Let $G$ be a group of order $p^n$, where $p$ is a prime and $n \in \mathbb{N}$. Show that any subgroup of $G$ of order $p^{n−1}$ is a normal subgroup.

I found a solution for this question which solved it using induction, I would like to ask for an alternate solution for this using Sylow's theorems.

My approach

Using Sylow's theorem we can say that there exists a subgroup of order $p^{n-1}$, say $H$. Also, if other subgroup exist they will be conjugates of $H$. Let's say $K$, with $|K|=p^{n-1}$ and $K\neq H$ exists.
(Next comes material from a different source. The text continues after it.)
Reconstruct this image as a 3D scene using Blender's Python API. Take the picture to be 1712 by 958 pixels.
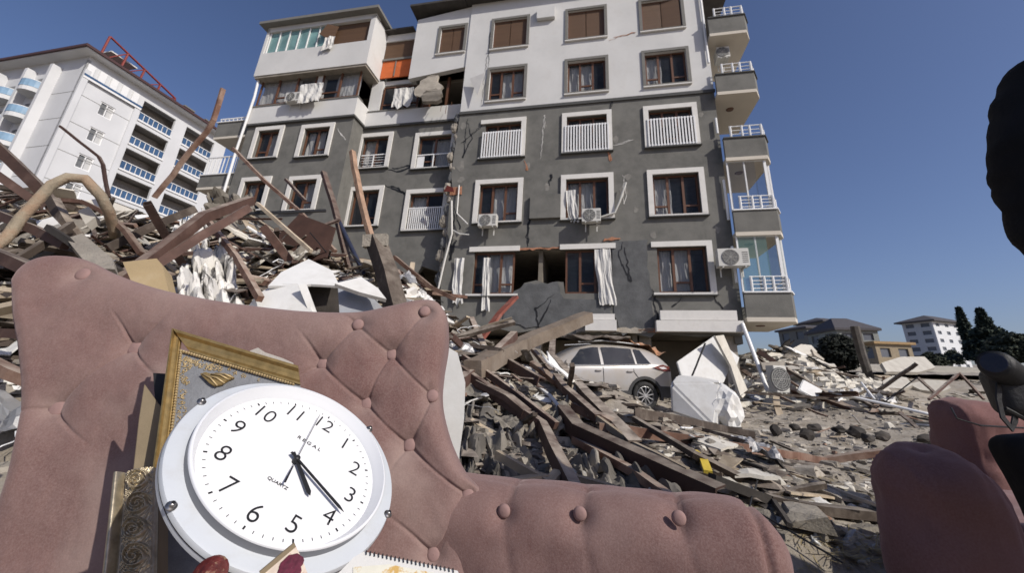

$K = gHg^{-1}, \, H\cap K =e$

$$ |HK|= \frac{|H||K|}{|H\cap K|} = p^{2n-2} > p^n \,\,\forall \,\, n \in \mathbb{N} $$ $\therefore$ H is unique, $H=gHg^{-1}$, H is normal.

Is this solution correct?

Answer 1

Sketch: let $G$ be a $p$-group, apply induction on $|G|$: if $|G|=p$, then it is clear. Let $H \lt G$ and $|G:H|=p$. Then either $G=HZ(G)$ and hence $H \unlhd G$, or $Z(G) \subseteq H$. In the latter case apply induction, using the fact that $Z(G) \gt 1$.